- Challenge -
In the material below, find all lines with the string "wide" and copy them.
## BEGIN Source data
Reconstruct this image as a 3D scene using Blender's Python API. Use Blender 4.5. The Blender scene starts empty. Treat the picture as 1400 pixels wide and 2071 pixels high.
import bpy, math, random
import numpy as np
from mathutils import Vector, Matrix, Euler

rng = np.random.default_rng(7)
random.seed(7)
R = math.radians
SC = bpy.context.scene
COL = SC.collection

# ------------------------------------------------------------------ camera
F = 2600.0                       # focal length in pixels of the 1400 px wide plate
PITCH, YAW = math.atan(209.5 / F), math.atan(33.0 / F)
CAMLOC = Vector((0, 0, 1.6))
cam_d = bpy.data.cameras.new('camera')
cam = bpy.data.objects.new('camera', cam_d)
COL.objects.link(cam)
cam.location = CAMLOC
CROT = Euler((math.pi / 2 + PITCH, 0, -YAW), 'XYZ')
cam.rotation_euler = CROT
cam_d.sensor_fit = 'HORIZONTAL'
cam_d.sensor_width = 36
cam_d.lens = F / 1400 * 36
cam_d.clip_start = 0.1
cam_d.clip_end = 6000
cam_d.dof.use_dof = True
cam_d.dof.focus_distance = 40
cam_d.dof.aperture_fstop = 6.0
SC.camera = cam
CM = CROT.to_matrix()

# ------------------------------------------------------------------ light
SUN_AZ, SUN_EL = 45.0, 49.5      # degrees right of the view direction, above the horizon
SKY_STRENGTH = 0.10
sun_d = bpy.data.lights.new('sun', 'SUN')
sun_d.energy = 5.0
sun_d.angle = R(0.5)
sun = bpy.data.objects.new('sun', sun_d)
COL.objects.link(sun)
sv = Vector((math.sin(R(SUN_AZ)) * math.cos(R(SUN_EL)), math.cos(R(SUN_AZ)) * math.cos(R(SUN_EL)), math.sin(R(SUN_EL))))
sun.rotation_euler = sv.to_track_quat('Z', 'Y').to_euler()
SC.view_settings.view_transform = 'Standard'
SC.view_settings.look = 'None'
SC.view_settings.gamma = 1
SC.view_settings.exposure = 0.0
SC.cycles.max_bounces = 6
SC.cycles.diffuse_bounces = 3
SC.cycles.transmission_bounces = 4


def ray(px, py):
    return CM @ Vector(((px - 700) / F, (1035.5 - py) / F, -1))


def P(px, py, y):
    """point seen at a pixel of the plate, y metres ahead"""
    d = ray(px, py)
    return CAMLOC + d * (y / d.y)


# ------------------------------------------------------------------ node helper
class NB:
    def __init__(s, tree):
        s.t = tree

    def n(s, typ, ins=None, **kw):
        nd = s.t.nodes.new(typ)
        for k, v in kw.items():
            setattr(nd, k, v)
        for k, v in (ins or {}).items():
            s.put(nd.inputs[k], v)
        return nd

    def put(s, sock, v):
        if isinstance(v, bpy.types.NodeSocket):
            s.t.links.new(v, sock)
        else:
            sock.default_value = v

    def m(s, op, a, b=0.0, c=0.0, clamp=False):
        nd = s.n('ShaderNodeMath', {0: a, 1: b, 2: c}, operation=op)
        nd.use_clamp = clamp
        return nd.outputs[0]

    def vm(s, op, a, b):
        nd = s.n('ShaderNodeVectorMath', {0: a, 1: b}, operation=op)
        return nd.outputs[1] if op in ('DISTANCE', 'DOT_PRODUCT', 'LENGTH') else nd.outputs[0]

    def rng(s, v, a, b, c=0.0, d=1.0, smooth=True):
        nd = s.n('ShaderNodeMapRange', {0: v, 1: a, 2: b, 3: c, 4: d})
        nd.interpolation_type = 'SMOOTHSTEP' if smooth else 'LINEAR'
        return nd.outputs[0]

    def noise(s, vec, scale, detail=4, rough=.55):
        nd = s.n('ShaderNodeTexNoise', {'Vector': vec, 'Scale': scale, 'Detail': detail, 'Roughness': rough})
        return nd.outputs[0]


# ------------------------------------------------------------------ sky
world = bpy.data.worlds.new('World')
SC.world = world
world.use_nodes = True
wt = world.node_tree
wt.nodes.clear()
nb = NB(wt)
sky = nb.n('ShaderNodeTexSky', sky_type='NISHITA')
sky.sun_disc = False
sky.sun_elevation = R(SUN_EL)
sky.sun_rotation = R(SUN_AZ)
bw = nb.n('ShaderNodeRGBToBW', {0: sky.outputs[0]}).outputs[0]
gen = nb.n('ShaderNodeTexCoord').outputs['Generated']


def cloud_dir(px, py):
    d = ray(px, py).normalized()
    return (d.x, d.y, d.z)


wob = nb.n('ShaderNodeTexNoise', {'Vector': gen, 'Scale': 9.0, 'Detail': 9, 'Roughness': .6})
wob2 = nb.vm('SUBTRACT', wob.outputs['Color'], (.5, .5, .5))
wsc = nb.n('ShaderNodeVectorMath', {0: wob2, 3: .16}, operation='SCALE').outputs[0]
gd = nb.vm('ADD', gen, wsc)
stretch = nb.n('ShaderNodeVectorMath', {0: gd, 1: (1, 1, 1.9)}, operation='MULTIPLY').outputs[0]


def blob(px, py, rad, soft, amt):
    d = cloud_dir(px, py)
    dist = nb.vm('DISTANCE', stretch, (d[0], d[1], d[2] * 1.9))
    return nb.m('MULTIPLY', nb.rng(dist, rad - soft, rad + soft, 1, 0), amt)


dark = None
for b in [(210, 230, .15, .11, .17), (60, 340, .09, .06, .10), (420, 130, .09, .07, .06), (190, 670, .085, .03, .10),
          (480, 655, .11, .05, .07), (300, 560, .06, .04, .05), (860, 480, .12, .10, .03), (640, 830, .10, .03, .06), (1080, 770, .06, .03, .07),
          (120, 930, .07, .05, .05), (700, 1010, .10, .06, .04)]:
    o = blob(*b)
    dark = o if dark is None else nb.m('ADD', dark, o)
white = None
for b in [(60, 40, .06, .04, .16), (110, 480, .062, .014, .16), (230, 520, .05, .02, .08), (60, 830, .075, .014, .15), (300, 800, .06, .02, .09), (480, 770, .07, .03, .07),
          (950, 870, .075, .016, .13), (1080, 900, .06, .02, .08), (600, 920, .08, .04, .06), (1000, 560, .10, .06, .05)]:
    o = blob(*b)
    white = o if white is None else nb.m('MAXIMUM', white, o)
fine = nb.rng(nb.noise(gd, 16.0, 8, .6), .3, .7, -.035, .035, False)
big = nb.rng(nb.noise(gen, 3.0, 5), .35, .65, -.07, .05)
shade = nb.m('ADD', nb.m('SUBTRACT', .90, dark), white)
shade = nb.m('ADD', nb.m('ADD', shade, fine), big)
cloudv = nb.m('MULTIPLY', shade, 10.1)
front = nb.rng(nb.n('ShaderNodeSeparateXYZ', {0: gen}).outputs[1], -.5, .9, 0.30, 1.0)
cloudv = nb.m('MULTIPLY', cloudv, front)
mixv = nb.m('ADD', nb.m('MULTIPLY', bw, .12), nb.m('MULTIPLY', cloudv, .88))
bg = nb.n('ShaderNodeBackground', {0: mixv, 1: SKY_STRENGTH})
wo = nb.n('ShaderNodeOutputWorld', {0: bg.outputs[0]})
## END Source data
- Exercise result -
Reconstruct this image as a 3D scene using Blender's Python API. Use Blender 4.5. The Blender scene starts empty. Treat the picture as 1400 pixels wide and 2071 pixels high.
F = 2600.0                       # focal length in pixels of the 1400 px wide plate